People around the world were shocked and outraged at the brutal response to the protests in Ferguson, and by the way that the police force had been transformed into an occupying army. As part of an effort to ease popular anger, the Obama administration slightly restricted, but did not eliminate, police departments’ ability to obtain surplus military gear.

“Those restrictions went too far,” said Attorney General Jeff Sessions when he addressed the 63rd Biennial Conference of the National Fraternal Order of Police last August. “We will not put superficial concerns above public safety.” Any reservations about turning police into soldiers who fight battles against citizens were thus “superficial,” in the eyes of the Trump administration. Sessions described the weapons as “life-saving gear” that are needed to fight “terrorism” and “crime.”

Mummolo’s research shows that such talk is no more than a pretense. For his research, he defined police militarization as “a continuum defined by a combination of equipment, tactics, and culture that centers on violent conflict.” It is difficult to categorize certain localities as militarized because the degree of militarization varies from place to place. Mummolo overcame this difficulty by focusing on special weapons and tactics (SWAT) teams, which are modeled on military special forces units and represent “a heightened commitment to the use of militarized equipment and tactics.”

Through a public records request, Mummolo obtained information about every SWAT deployment in Maryland over the five-year period from fiscal 2010 through fiscal 2014. Maryland agencies had recorded all SWAT activity uniformly because of a state law, since expired, that had required them to do so. There were approximately 8,200 SWAT deployments during the period that Mummolo studied.

To determine the extent to which police militarization affects crime and officer safety, Mummolo combined data from the federal Census of State and Local Law Enforcement Agencies surveys (which describe whether agencies provide SWAT services) with FBI data on violent crimes and the FBI’s Law Enforcement Officers Killed and Assaulted database.
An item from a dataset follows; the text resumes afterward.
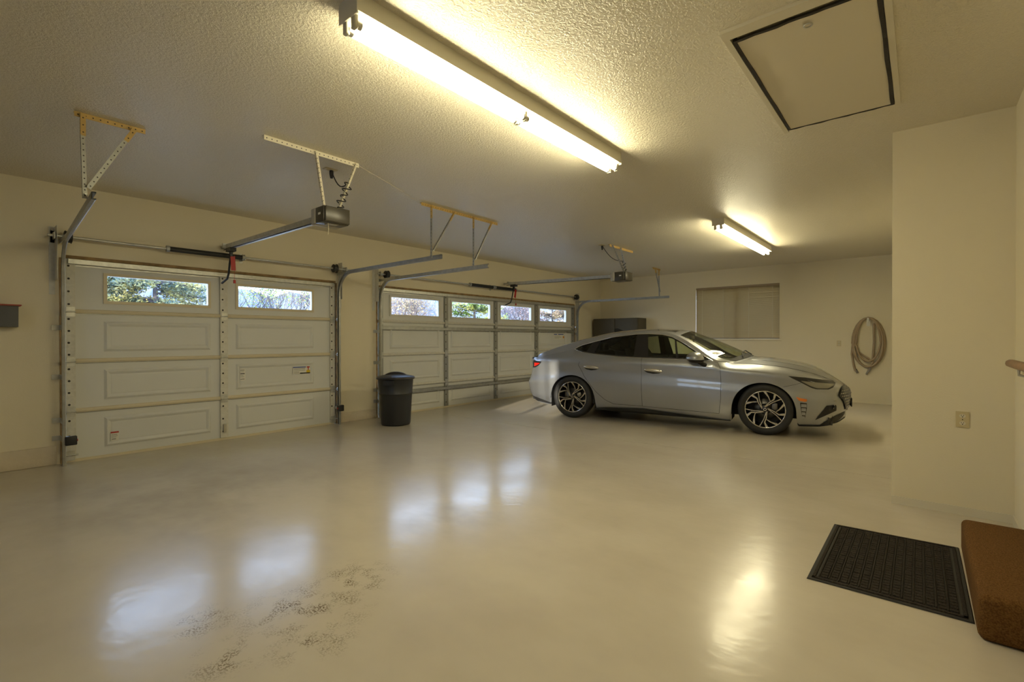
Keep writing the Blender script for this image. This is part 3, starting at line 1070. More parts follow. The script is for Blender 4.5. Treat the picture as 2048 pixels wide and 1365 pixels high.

Mummolo found that, far from fighting violent crime or terrorism, the purpose of approximately 91 percent of SWAT deployments was to serve search warrants.

Deploying a SWAT team for this purpose is to apply excessive and overwhelming force. The operation “often involves percussive grenades, battering rams, substantial property damage, and, in rare cases, deadly altercations stemming from citizens’ mistaken belief that they are experiencing a home invasion,” said Mummolo.

Less than 5 percent of deployments were responses to “barricade” scenarios, which involve an armed suspect who refuses to surrender to police. The data “show that the vast majority of SWAT deployments occur in connection with nonemergency scenarios,” said Mummolo. The soldiers-policemen enter homes forcibly in 68 percent of deployments and seize property in 84 percent of deployments. This shameless brutality can have no purpose other than terrorizing the working class.

The demographic makeup of Maryland’s localities varies in racial diversity. Mummolo found that the higher the percentage of black residents in an area, the greater the volume of SWAT deployments per 100,000 residents in that area. This correlation persisted after Mummolo controlled for local unemployment, education, household income levels and local crime rates. The data confirm that SWAT teams are used to attack the poorest layers of the population.

When he examined the data to evaluate the effect of a department’s use of a SWAT team on violent crime, Mummolo concluded that “there is no evidence that acquiring a SWAT team lowers crime or promotes officer safety…. Using the available data, the benefits of increased deployments [on crime and officer safety] appear to be either small or nonexistent.” These findings expose the claims of Belmar and Sessions as fraudulent.

The study uses its results to also suggest that if only greater care is taken by the authorities in the deployment of military gear, police-community relations will benefit. “…[P]olice may suffer reputational damage when they deploy militarized units,” said Mummolo. “These results suggest that the often-cited trade-off between public safety and civil liberties is, in the case of militarized policing, a false choice.” In other words, the aim is to convince the authorities to proceed with more caution as they continue their campaign to defend the status quo of record inequality and exploitation.

To examine how exposure to images of militarized police affects the public’s attitude toward law enforcement, Mummolo conducted two surveys. He concluded that viewing photos of militarized police decreased respondents’ support for police funding and decreased “confidence” in the police.

One illuminating result is that Mummolo found little evidence that race influenced people’s response to images of militarized police, despite lower baseline levels of confidence in the police among African-Americans. This result suggests that workers regardless of their race correctly identify the police as their antagonists.

The reputational costs of militarization to law enforcement are “troubling,” said Mummolo, “since prior work shows that negative views of police inhibit criminal investigations and are associated with stunted civic participation.”

Contrary to what the report suggests, however, the police are not interested in greater “civic participation” in working class communities. Riot gear, percussion grenades, and assault rifles are not intended to encourage civic engagement, but to suppress it. Police terror is a means of silencing the working class and sending the message that any resistance to deteriorating working and living conditions will entail a heavy cost.

The repeal of the very mild Obama-era restrictions on police acquisition of military equipment comes as the struggles waged by teachers, UPS employees, and other workers across the country are intensifying. The fight for a living wage, for adequate health care, and for a more human existence is the real “terror” that militarized police are intended to combat.